O dentista Newton Saad trabalha há 15 anos no local e nunca presenciou nada fora do normal. “Eu não tive essa sorte”, brinca. Newton relata que, durante todo esse tempo, nunca sentiu medo ou qualquer tipo de desconforto no edifício. “A gente tem que ter medo dos vivos, não dos mortos”, pondera. Entretanto, ele revela que já ouviu muitas histórias contadas por outros funcionários do prédio. “Principalmente os porteiros, que trabalham à noite, escutam muitas coisas, mas não sei se por autossugestão ou apenas por imaginação”, conclui.

Vista do Edifício Itapoã. Onde hoje se encontra a Praça Barão de Guaraúna ficava o Cemitério São João

O cemitério
De acordo com o Padre Ademir da Guia Santos, da Diocese de Ponta Grossa, a capela que ficava ao lado do antigo Cemitério São João era simples, com paredes de taipa, sem forro ou assoalho. Uma de suas funções era justamente servir de local para funerais. “Era costume na época que os cemitérios ficassem ao lado ou atrás das igrejas, e aqui em Ponta Grossa não poderia ser diferente”, explica. A prática era usada para aproximar os católicos dos santos e garantir que os mortos fossem sepultados em local sagrado.

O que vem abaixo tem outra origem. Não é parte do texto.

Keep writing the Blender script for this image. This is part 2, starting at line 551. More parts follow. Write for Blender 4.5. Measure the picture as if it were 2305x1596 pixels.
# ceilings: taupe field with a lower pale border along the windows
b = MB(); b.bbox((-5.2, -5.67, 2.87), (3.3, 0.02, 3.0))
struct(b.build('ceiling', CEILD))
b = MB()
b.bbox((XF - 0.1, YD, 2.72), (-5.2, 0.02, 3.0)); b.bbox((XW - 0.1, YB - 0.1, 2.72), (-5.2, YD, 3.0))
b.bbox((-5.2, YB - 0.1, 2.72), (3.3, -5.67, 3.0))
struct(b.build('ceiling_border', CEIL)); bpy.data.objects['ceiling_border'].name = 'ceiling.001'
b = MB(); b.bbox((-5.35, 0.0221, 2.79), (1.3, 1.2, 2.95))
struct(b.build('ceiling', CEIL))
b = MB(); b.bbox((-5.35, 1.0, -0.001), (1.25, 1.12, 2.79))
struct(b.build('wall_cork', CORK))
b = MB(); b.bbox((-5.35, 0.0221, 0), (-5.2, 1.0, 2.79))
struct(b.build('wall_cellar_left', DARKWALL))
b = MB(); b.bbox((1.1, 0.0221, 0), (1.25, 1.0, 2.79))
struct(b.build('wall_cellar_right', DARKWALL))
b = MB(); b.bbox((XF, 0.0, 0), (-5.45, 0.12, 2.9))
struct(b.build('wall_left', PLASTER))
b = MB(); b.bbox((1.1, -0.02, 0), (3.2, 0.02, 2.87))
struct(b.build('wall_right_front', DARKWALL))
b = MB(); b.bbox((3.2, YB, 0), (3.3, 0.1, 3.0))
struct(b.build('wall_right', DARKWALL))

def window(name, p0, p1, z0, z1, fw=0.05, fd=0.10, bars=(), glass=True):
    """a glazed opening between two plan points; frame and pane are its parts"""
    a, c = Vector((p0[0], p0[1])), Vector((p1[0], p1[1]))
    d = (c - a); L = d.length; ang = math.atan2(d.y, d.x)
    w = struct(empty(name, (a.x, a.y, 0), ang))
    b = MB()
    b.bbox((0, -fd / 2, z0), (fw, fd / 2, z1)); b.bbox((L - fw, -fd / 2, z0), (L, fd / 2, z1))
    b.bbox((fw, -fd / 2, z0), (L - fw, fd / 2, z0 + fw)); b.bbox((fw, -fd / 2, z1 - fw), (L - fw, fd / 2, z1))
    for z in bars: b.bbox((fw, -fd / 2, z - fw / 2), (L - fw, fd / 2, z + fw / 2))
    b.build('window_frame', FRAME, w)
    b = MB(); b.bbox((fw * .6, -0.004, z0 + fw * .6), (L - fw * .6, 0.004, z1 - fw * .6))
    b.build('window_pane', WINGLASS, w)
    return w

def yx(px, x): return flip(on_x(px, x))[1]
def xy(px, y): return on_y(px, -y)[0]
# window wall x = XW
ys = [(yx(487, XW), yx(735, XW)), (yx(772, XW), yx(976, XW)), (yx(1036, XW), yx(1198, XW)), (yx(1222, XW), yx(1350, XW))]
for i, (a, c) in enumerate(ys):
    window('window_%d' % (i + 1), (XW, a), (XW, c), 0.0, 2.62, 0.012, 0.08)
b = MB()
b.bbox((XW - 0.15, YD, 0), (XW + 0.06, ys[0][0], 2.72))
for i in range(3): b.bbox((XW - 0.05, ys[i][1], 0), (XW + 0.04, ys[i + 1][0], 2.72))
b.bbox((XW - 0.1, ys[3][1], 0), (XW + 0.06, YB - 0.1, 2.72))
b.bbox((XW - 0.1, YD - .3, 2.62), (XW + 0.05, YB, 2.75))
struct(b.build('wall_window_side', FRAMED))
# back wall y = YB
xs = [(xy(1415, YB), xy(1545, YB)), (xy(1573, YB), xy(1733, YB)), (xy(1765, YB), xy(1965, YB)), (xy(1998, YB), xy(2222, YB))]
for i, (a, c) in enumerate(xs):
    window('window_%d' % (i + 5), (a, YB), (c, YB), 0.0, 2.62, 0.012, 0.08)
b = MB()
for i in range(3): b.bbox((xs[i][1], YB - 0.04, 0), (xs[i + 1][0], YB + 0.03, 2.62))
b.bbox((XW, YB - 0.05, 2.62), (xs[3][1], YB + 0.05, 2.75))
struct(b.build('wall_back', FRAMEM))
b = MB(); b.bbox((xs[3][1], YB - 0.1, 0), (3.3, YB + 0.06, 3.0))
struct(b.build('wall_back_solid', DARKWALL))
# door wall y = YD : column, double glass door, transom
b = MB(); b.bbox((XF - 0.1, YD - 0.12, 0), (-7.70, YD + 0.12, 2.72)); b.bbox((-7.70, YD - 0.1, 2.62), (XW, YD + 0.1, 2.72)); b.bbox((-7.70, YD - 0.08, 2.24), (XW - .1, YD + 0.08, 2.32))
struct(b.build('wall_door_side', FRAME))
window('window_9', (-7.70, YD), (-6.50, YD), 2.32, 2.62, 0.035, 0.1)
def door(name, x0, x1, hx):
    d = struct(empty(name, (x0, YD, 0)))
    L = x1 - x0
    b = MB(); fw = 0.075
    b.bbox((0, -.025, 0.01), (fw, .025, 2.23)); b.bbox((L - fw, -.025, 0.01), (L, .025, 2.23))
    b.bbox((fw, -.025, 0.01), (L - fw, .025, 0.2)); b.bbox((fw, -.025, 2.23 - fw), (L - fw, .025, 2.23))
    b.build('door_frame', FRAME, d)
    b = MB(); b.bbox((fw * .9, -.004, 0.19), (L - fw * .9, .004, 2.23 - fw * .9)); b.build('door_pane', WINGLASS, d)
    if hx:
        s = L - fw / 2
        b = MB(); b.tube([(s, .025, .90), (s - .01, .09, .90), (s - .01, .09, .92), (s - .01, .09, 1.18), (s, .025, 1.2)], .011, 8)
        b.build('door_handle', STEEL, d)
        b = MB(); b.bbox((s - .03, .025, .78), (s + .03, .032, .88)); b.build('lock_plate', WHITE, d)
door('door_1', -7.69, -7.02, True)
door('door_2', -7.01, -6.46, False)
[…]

O Cemitério São João chegou a ser o mais utilizado de Ponta Grossa, tendo sido desativado em 1890. “O principal fator foi o crescimento demográfico da cidade. Não havia mais terrenos disponíveis e nem possibilidade de ampliação. A opção foi construir um novo cemitério, mais afastado da região central, o atual cemitério São José”, conta o sacerdote. A capela que existia no local também foi demolida, e em seu lugar foi construída a Igreja do Sagrado Coração de Jesus, popularmente conhecida como Igreja dos Polacos.

Símbolo de crescimento
Imune às superstições, o Edifício Itapoã sobrevive há quase 70 anos como um dos símbolos do crescimento e do desenvolvimento de Ponta Grossa. As lendas e causos ficam apenas no imaginário popular. Da mesma forma, o Cemitério São João, embora desativado há mais de 100 anos, permanece na memória como o primeiro e um dos mais importantes campos santos da história do município.